How to set system-wide environment variables on OS X Mavericks

bashenvironment-variablesterminal

We used to use /etc/environment to set system-wide environment variables on Mountain Lion. However, it seems this file is no longer read.

Ideally the solution should apply to all users, and we need it to work with ssh console sessions. So we need this to work

ssh user@mavericks-machine 'echo $MY_ENV_VAR'

So far we've tried:

  • /etc/launchd.conf

    Works for all users, but only applies to 'windowed' applications, i.e. works in Terminal, but not in an ssh session.

  • ~/.profile, ~/.bash_profile etc.

    Only applies to shells

Any suggestions?

Best Answer

The correct file, prior to Mavericks, was ~/.MacOSX/environment.plist. This is no longer supported.

In Darwin, and therefore in Mac OS X, the proper place to set these is in /etc/launchd.conf to apply to all processes; if relating to user shells specifically, use the appropriate shell files instead, depending on the shell in question. See the launchd.conf and launchctl man pages for more.

That said...

If you're goal is specifically to see these applied for ssh sessions then you need to be aware that ssh, for security reasons, doesn't apply environment variables in this manner. In fact a ssh session normally receives a much more restrictive set of environment variables from the OS as it's not what is known as a "login" or "interactive" shell, it's classified as an "non-interactive" shell. (See man bash for more on shell types.) The way ssh handles environment variables is well covered in the ssh/sshd docs and man pages.
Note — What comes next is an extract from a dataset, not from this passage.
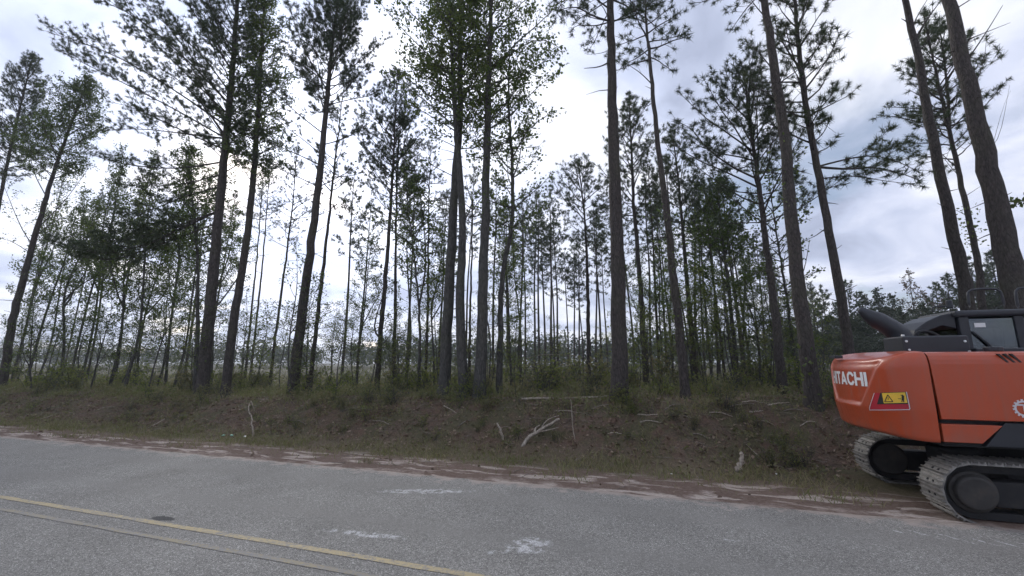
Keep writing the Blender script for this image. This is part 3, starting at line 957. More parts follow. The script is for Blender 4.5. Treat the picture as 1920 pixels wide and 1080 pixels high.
tree('pine_tree', 'pine with one long needled limb reaching right over the open sky',
     [(1600, 690), (1585, 600), (1570, 520), (1546, 390), (1522, 260), (1504, 150), (1494, 60), (1488, -40)], 13.2, 0.26, crown_py=300, ext=2.0, Lmax=1.6, el=(25, 62), step=0.36, dens=0.95, K=24, lean=(-0.2, 0, 0),
     limbs=[([(1535, 322), (1590, 318), (1640, 312), (1690, 325), (1725, 338)], -0.3, 0.04, 1.6), ([(1534, 318), (1580, 300), (1630, 290), (1680, 300), (1722, 322)], 0.5, 0.03, 1.5),
            ([(1513, 210), (1550, 200), (1580, 185), (1598, 175)], 0.1, 0.025, 0.8), ([(1540, 350), (1560, 350), (1585, 345)], -0.2, 0.015, 1.0), ([(1537, 325), (1600, 328), (1660, 340), (1715, 345)], -0.6, 0.02, 1.2)],
     stubs=[([(1512, 205), (1535, 225), (1568, 250)], 0.1, 0.012)])
tree('slender_tree', 'thin sparse stem visible left of the thick curving trunk', [(1497, 715), (1480, 590), (1466, 500), (1452, 410), (1440, 330)], 17, 0.13, kind='leafy', crown_py=560, Lmax=1.4, el=(20, 50), step=0.45, dens=0.7, bark='grey_bark')
tree('pine_tree', 'bare straight pine trunk rising behind the excavator exhaust',
     [(1838, 640), (1812, 540), (1788, 440), (1747, 260), (1726, 130), (1697, 0), (1680, -70)], 15.0, 0.35, crown_py=-20, ext=4.0, Lmax=2.4, el=(5, 50), step=0.5, dens=0.8,
     limbs=[([(1712, 70), (1735, 40), (1765, 0)], -0.2, 0.04, 0.2), ([(1720, 100), (1742, 70), (1760, 60)], 0.3, 0.02, 0.6)], stubs=[([(1710, 55), (1700, 40), (1690, 35)], 0, 0.03), ([(1708, 45), (1725, 20), (1745, -10)], 0.1, 0.02)])
tree('pine_tree', 'fork-topped pine between the two bare trunks at the right edge',
     [(1850, 600), (1838, 510), (1822, 430), (1798, 330), (1782, 250), (1762, 170), (1745, 90), (1735, 40)], 17, 0.23, crown_py=320, Lmax=1.9, el=(15, 60), step=0.33, dens=0.95,
     forks=[([(1784, 250), (1778, 180), (1770, 110), (1762, 50)], 0.12, 0.15)], stubs=[([(1800, 340), (1780, 310), (1765, 290)], 0, 0.012), ([(1815, 400), (1795, 395), (1775, 385)], 0.2, 0.012), ([(1808, 370), (1830, 355), (1845, 345)], 0, 0.012)],
     vines=[(480, 400, 0.16, 110)])
tree('pine_tree', 'thickest bare pine trunk at the right edge, leaning left above the cab',
     [(1935, 690), (1910, 570), (1879, 430), (1840, 260), (1804, 110), (1775, -10), (1755, -90)], 13.2, 0.54, crown_py=-30, ext=4.0, Lmax=2.6, el=(10, 50), step=0.5, dens=0.8,
     stubs=[([(1808, 120), (1850, 60), (1880, 10)], -0.3, 0.02), ([(1855, 300), (1875, 260), (1893, 160)], 0.3, 0.008), ([(1800, 100), (1815, 90), (1825, 85)], 0, 0.02), ([(1858, 310), (1880, 200), (1895, 170)], -0.3, 0.006)],
     limbs=[([(1872, 400), (1900, 385), (1925, 370)], 0.3, 0.01, 1.0, 'leafy'), ([(1820, 170), (1845, 120), (1850, 70)], 0.4, 0.012, 0.4)])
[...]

For ssh -- which is it's own shell, akin to bash -- environment variables for the session are stored in ~/.ssh/environment as the per-user equivalent of setting these for bash or csh, etc in their relevant launch files. This is probably where you want to set your ENV variables for your user ssh sessions, though you don't detail why you're looking to assign ENVs globally in your original post, which would have been helpful in providing a solution. I'd suggest you set them explicitly on a user per user basis to maintain proper security based on each respective account following the least restrictive privilege/attribute best practice.

If for some reason you wish to ignore he security implications of this, then set PermitUserEnvironment in your ssh configs. Note that this is disabled if UseLogin is enabled. IMPORTANT: Realize that this means that user accounts set to use /bin/false as their shell - the typical method for disabling a user account - can now potentially get around this restriction and could now become active, which is dangerous. Many accounts are set to use /bin/false as their shell as a security expectation.

Bottom line is you shouldn't be doing this globally and expecting ssh to propagate ENV for security reasons. Your question is, effectively, purposely asking how to defeat several mechanisms that exist for security reasons.